19 August. Sacha Dhawan has been auditioning for one of the films being made about 9/11. He does the speech he’s been given very well only then the director says, ‘Now do it in Arabic.’ Sacha is English, born and bred in Manchester, and can no more speak Arabic than he can Serbo-Croat. He points this out whereupon an Arab speaker is procured whom Sacha is supposed to imitate. He does his best but ends up just making Arabic-type noises at which the director professes himself well satisfied. Luvvies nothing: actors are both saints and heroes.
22 August. When I ask myself why the filming has been so easy and good-tempered I think, well that’s how the whole play has been, right from the start. This is partly thanks to Nick H.’s temperament (or lack of it) and also to the fact that we get on well.
A film, though, is different. Schedules these days are horrendously tight, with an enormous amount crammed into each day. So that even when, as with us, lighting is kept to a minimum we’re always working against the clock.
That nobody feels this particularly or gets obviously ratty is, I suspect, more down to the cameraman, Andrew Dunn, than one realises. He’s quiet, shy and self-effacing and looks like a kindlier Wittgenstein. Good temper starts with him and spreads through the crew. I don’t think I’ve ever worked on an easier, more relaxed film than this … and obviously there are other factors (the cast knowing the play so well, for a start) … but Andrew is at the centre of it.
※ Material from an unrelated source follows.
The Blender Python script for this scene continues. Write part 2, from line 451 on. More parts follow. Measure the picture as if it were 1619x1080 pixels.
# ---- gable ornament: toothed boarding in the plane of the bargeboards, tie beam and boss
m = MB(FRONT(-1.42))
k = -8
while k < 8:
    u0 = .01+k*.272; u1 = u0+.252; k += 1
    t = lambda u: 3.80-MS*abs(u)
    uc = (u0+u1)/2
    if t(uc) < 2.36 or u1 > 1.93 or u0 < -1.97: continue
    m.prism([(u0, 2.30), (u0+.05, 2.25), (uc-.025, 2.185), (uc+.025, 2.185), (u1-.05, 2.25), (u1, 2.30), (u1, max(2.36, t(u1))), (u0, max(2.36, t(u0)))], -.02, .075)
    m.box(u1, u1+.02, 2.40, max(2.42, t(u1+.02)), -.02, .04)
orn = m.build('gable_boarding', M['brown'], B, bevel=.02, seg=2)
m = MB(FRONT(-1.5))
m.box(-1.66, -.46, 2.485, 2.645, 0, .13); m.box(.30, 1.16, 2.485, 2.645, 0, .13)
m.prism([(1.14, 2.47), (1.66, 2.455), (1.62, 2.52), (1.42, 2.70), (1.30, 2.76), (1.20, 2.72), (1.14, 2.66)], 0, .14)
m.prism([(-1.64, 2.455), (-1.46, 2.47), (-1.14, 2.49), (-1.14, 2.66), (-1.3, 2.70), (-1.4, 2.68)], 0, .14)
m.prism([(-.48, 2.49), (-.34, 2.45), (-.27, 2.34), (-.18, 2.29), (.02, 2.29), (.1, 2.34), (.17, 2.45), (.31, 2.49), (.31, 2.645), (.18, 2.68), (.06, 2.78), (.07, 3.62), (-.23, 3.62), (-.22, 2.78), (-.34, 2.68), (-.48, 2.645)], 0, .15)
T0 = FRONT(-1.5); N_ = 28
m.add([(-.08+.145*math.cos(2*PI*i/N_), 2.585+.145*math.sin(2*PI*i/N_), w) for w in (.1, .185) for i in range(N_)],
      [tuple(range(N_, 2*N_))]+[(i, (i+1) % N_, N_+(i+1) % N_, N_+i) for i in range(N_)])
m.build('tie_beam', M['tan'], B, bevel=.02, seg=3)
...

24 August. Fountains Abbey. Been here before, I keep thinking, though not just about Fountains which I’ve known all my life. No, it’s the filming that is the same. I first filmed here in 1972 with Stephen Frears when we were making A Day Out. Today we set up camp with our rugs and chairs on the same spot and at one point we are waiting for the sun for a shot identical with one we framed all of thirty years ago.